Time to abandon Russian gas
Under current conditions, any power plant reducing dependence on Russian gas will be worth its weight in gold. Limiting gas consumption, which has been already introduced as part of the second emergency level on the German market and developing other power sources are both good alternatives to another deal with Russia. Germany will use more coal from its reserves, but so far it has resisted the next step, which is to return to nuclear power. This reluctance has provoked criticism on the international arena, including in Poland and Ukraine. Finally, the German Ministry of Economy and Climate declared on July 18 that it would look again into the plan to disconnect the last three nuclear power plants by the end of 2022. The reason is the possible interruption of gas supplies from Russia. The first revision of the plan in March ended with a negative recommendation for legal, technical and safety reasons.
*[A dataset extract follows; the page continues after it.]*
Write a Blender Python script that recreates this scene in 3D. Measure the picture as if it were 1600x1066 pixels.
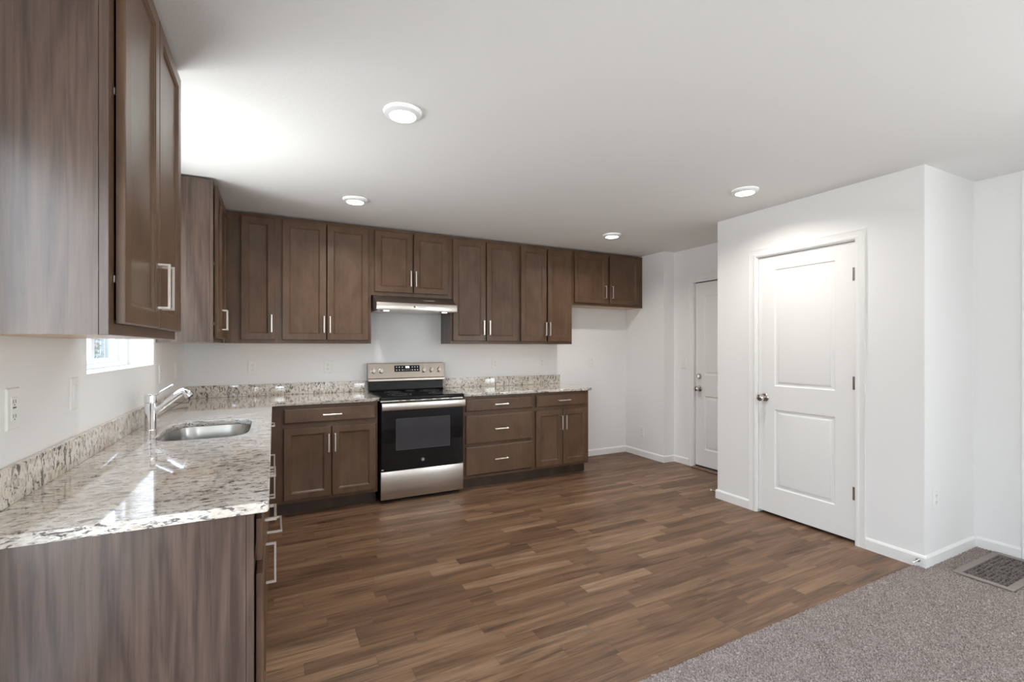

However, the threat that Russian gas would stop flowing for good changed Berlin’s approach at the request of transmission network operators afraid the grid would collapse without the fuel from Russia. 9 GW of nuclear power that is to be extinguished by the end of 2022 would strengthen the security of energy supply in Germany and the whole region, and it can also be sold to neighbors, including Poland. Germany should also consider restarting the NPPs that were turned off in 2021. The future of German NPPs will impact the entire EU, whose member states may start to build new reactors to buy less Russian gas. This needs to be done in order to abandon the Russian commodity by 2027, a goal stated by the community it its REPowerEU program. A task like this will only be achieved if lobbying efforts of companies like BASF fail, and going back to “business as usual” despite Russia waging war against Ukraine proves impossible.